`Small learning communities' meeting goals

Board to get update on concept in high schools

April 09, 2003|By Jennifer McMenamin | Jennifer McMenamin,SUN STAFF

A concept that Carroll County school officials began exploring four years ago for making high school more personalized and more relevant has taken hold and has been incorporated in various ways in all seven county high schools.

Carroll school board members will hear today at their monthly meeting about the ways school officials are using a $2.3 million federal grant to carve what educators call "small learning communities" out of traditional high schools.

"You have 1,000 kids in a school and it's like running a town. A lot of people don't get that," Barry Gelsinger, Carroll's assistant superintendent of instruction, said.

"I taught for 15 years and it didn't even hit me until I was an assistant principal and I was responsible for that town. That's a lot of people to be responsible for at one time, and we don't want kids getting lost in our towns," Gelsinger said. "I know the small learning communities concept has had some real positive impacts so far and it holds great promise."

What can initially sound like fuzzy concepts - "helping students find relevance in their education" and "establishing relationships between students and caring adults," to quote two goals from Carroll County's overview of small learning communities - has produced relatively quickly, measurable results, Gelsinger said.

"There are people who have questioned it," he said. "Some people think it's taking away from the education of kids to do something that's fluffy. It's not. It's actually strengthening and improving rigor in the schools. That's one of the key goals of small learning communities."

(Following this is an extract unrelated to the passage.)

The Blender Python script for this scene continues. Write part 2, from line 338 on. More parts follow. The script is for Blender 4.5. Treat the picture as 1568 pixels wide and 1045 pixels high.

Students at all seven high schools have been divided - alphabetically or by birth date - into groups of about 20 that meet for less than an hour every few weeks with a teacher who serves as an adviser. The same group of students will meet with the same teacher for all four years of their high-school career.

"There's all kinds of research out there that shows one determining factor in a kid being successful in school is that the student has an adult to hook up with," Gelsinger said. "Kids can easily get lost when you have a thousand kids in a school, they can fall through the cracks if they are not motivated themselves or not moved along by a parent to join a club, go out for a team, try out for drama or do something other than take classes at school."

The individual and prolonged attention of the advisory program, stretched over four years, "helps to ensure every kid in high school has an adult with whom they are connected beyond what happens in the classroom," he added.

Taking the concept to its most structured form, Carroll's two new public high schools - Century High in Eldersburg and Winters Mill High outside Westminster - opened with career academies. The academies are similar to small colleges within a university that are based on broad career interests and that keep students with the same coterie of students and teachers over a period of years.

Other Carroll high schools have developed similar programs on a smaller scale. They have introduced more career-focused courses, ushered ninth-graders through freshman seminar courses that ease them through the transition to high school and required students to begin compiling a portfolio of their best schoolwork as early as their freshman year to better prepare them for what's expected in college and in the working world.

School board President Susan Holt has asked several times in recent months for a chance to talk about the small learning communities initiative.